ENTRIES SUPPLIED:
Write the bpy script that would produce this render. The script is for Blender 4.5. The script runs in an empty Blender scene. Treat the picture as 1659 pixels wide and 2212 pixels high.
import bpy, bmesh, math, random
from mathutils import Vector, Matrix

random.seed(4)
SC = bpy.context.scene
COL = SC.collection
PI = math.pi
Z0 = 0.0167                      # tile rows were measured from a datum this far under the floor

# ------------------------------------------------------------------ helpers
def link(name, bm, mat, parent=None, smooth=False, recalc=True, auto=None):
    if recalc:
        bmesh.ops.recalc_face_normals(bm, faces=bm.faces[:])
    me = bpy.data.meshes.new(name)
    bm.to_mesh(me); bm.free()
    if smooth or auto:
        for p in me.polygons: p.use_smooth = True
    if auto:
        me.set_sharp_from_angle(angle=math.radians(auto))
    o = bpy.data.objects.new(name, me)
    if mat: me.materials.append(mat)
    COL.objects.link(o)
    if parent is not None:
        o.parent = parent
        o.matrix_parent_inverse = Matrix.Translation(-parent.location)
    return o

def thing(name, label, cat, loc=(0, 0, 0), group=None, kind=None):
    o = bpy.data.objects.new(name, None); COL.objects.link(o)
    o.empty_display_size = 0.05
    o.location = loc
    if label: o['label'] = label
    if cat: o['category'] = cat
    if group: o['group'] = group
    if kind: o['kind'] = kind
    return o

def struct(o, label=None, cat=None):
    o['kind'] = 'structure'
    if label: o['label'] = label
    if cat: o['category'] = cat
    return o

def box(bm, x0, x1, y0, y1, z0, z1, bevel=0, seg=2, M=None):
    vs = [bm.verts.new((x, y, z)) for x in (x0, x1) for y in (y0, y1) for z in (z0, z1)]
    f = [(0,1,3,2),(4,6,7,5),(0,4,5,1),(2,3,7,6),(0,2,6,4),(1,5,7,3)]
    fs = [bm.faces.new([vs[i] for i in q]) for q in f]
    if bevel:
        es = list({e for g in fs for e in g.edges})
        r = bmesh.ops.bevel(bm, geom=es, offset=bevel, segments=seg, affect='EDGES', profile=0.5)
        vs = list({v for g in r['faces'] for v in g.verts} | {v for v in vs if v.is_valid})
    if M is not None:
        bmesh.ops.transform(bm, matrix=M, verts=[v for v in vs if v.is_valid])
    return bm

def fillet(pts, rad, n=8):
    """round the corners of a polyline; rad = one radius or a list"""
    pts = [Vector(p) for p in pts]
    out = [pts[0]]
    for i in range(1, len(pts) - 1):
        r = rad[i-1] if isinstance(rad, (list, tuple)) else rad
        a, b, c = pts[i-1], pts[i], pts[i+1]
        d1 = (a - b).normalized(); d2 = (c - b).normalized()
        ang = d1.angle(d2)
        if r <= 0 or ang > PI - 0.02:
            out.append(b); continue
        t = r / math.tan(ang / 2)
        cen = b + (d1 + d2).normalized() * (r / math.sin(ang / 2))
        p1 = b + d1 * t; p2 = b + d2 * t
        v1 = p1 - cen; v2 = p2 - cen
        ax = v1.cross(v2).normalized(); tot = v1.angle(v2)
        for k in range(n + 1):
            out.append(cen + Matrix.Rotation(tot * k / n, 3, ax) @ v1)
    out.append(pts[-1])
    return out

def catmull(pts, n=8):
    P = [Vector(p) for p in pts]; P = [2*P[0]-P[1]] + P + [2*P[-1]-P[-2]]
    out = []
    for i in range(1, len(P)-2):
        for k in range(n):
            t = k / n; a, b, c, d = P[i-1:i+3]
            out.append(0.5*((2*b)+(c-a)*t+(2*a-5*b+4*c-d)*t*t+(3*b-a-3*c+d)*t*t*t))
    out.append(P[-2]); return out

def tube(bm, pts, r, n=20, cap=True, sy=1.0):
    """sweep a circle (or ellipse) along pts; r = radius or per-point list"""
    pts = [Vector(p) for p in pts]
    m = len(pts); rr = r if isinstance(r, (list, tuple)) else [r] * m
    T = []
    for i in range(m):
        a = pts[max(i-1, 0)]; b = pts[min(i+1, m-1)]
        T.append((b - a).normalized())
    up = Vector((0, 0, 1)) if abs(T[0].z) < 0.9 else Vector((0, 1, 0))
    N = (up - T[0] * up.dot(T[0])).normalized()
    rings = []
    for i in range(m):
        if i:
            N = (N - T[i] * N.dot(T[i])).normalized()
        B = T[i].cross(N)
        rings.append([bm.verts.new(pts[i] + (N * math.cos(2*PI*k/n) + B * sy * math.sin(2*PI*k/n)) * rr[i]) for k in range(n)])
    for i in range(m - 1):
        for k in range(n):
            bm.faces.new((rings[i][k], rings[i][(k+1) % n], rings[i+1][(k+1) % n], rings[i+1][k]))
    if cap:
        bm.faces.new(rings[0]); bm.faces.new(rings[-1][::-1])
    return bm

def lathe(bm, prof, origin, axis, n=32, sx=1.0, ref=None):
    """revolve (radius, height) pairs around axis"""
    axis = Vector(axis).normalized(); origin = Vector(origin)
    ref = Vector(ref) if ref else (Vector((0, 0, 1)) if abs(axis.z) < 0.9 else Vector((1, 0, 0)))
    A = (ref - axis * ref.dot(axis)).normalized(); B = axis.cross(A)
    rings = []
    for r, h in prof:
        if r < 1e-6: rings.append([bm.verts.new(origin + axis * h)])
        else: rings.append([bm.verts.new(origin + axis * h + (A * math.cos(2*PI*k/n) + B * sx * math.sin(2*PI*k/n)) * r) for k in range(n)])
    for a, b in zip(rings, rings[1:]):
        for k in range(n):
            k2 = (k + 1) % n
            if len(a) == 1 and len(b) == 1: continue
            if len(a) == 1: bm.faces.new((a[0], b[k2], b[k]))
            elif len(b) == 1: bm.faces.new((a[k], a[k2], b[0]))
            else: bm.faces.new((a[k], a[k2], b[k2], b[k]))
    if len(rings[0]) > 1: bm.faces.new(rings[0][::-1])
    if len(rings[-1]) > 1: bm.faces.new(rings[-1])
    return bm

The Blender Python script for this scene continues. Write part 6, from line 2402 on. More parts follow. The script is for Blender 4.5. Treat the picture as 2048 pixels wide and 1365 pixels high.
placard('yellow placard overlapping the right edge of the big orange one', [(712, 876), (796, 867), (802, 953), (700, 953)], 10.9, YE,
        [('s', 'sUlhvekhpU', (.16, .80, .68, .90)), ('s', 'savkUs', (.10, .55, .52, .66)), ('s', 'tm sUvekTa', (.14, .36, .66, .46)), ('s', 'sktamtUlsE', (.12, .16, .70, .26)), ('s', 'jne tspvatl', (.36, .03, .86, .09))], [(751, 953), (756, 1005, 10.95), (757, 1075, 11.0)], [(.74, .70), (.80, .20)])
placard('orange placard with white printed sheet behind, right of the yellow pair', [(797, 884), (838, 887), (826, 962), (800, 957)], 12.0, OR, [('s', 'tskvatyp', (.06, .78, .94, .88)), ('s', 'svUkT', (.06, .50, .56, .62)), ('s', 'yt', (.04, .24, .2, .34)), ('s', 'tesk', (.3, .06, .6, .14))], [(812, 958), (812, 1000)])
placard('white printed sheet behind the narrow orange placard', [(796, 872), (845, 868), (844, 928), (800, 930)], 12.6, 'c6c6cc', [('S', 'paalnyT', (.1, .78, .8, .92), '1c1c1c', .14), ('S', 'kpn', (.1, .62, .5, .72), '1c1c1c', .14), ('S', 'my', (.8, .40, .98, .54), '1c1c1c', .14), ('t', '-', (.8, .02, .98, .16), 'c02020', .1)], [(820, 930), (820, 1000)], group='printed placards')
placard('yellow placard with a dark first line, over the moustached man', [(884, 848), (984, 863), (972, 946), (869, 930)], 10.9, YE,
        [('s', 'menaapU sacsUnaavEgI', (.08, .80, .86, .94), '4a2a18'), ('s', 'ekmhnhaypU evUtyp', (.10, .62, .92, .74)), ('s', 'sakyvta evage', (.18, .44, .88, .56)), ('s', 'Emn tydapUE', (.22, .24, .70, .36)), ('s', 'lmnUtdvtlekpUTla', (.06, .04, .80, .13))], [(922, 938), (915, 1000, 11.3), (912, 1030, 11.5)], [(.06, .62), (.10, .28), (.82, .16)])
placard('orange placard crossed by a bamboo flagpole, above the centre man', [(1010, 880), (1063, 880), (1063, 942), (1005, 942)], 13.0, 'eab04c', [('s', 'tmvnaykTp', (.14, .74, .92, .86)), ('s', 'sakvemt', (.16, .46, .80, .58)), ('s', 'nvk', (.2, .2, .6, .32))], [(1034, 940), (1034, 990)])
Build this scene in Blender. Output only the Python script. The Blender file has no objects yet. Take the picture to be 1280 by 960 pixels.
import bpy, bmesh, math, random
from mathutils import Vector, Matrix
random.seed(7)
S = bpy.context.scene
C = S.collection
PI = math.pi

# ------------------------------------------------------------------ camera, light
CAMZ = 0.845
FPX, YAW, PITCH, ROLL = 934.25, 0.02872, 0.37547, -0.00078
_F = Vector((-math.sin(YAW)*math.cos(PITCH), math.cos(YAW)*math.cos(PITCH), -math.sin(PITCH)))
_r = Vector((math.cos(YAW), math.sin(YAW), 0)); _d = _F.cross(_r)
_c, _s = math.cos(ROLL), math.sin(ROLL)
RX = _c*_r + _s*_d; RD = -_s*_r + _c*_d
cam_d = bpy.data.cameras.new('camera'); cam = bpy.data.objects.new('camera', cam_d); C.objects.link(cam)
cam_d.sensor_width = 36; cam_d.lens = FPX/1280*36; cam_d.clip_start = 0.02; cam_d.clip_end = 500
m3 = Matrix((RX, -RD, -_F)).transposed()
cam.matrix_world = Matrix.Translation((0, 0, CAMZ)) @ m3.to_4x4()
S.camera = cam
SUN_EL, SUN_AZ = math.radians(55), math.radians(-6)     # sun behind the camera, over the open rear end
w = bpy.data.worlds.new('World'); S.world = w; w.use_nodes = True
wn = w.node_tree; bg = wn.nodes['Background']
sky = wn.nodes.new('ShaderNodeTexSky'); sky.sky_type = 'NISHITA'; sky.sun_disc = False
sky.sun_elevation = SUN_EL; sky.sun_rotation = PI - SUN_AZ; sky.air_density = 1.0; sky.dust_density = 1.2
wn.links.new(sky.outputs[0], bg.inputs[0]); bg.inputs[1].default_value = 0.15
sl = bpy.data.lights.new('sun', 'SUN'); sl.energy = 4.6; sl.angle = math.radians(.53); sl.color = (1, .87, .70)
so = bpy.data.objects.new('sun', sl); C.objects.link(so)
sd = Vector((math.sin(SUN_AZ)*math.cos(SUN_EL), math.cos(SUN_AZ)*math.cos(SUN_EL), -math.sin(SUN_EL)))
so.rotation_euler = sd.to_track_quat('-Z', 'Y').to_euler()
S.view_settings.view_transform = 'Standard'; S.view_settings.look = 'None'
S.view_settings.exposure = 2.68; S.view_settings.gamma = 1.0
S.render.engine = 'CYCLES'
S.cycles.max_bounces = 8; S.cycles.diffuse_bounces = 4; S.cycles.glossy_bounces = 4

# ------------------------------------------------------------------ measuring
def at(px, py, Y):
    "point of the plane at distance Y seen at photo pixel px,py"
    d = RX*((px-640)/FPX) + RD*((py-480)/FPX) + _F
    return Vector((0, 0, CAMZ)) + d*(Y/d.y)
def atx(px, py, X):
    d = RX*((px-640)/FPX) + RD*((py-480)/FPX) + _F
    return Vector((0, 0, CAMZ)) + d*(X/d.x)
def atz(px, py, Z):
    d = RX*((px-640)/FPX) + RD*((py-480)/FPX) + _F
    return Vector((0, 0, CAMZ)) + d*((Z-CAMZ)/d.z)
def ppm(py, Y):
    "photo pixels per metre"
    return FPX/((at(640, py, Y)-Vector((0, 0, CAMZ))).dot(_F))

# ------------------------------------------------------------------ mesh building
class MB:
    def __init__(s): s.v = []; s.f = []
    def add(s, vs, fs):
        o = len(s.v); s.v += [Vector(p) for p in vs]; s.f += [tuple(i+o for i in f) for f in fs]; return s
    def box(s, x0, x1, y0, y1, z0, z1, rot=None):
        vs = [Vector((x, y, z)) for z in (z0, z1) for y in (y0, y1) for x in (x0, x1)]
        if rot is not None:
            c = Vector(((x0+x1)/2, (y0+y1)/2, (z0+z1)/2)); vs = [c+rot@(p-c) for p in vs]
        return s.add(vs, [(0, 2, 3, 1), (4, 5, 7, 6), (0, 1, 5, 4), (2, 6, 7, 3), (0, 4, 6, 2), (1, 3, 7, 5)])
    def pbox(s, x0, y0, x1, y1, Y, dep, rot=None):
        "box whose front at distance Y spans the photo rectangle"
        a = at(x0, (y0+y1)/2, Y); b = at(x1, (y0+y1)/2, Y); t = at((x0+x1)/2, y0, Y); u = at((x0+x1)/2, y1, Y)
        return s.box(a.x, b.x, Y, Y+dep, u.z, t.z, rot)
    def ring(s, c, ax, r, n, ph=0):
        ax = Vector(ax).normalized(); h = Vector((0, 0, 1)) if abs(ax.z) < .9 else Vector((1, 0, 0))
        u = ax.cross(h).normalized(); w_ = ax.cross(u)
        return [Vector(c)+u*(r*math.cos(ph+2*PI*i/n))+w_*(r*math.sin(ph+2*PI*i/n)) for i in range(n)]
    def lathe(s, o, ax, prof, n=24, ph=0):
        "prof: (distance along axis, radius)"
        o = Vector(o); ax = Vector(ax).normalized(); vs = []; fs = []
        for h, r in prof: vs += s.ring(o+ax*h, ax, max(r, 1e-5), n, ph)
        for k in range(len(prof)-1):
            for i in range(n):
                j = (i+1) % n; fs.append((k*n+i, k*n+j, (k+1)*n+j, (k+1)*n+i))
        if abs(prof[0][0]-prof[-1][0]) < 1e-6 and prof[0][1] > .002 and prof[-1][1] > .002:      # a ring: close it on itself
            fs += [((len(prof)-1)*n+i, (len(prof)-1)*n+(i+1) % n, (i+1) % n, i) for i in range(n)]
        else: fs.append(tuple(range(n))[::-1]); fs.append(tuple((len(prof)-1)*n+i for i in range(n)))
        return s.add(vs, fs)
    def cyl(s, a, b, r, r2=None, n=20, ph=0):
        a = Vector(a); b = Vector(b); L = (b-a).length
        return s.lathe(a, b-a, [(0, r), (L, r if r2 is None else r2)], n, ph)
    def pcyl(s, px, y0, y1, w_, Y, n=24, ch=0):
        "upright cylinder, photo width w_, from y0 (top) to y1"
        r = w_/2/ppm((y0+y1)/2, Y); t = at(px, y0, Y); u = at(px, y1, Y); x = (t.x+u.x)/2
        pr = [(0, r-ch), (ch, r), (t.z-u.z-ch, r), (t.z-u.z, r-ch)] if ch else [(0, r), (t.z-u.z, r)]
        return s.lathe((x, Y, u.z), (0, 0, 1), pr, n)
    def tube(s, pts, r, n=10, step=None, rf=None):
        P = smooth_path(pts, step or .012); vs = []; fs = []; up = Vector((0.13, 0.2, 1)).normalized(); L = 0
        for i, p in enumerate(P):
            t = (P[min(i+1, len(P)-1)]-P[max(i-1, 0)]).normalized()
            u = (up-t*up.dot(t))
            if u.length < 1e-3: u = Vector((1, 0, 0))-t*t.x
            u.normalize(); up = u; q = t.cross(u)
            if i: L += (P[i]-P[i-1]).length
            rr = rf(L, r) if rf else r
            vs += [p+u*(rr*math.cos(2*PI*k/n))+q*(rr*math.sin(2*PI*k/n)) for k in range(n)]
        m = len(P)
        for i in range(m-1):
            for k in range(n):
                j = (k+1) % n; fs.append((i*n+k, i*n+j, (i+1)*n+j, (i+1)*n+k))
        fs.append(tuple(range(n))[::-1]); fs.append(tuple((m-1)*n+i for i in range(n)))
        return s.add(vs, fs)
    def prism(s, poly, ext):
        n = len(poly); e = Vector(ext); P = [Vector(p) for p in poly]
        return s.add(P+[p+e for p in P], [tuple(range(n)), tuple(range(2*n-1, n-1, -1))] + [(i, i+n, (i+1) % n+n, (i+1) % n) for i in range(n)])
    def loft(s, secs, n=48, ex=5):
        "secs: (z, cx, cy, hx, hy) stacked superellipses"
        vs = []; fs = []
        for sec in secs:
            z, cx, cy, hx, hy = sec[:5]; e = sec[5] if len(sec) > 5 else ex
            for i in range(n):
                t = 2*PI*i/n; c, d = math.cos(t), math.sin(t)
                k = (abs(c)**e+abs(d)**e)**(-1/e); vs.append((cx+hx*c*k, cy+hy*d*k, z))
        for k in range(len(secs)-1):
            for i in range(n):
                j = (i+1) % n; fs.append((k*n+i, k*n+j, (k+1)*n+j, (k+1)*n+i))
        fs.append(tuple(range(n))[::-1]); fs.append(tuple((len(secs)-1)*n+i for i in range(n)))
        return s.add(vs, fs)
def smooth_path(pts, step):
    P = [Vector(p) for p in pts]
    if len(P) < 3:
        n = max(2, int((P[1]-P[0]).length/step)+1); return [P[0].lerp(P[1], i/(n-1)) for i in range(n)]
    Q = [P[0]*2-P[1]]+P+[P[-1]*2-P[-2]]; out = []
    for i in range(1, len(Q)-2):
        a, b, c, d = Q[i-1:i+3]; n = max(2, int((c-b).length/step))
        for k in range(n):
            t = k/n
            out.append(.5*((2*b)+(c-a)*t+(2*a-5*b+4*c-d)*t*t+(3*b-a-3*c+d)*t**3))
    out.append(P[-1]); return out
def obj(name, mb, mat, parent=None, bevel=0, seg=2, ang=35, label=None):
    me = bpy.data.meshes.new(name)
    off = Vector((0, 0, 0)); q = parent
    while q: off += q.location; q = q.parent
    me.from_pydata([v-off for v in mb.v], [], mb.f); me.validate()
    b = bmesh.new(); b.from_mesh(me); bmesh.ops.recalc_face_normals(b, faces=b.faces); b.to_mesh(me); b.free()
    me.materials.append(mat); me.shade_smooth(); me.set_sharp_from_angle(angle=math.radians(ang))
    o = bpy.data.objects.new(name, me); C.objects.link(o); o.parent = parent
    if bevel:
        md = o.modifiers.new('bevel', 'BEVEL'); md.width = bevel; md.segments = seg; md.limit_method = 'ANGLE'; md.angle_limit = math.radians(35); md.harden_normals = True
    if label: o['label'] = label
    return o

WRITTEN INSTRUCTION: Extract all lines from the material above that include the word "wide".

WRITTEN ANSWER:
Write the bpy script that would produce this render. The script is for Blender 4.5. The script runs in an empty Blender scene. Treat the picture as 1659 pixels wide and 2212 pixels high.
The Blender Python script for this scene continues. Write part 6, from line 2402 on. More parts follow. The script is for Blender 4.5. Treat the picture as 2048 pixels wide and 1365 pixels high.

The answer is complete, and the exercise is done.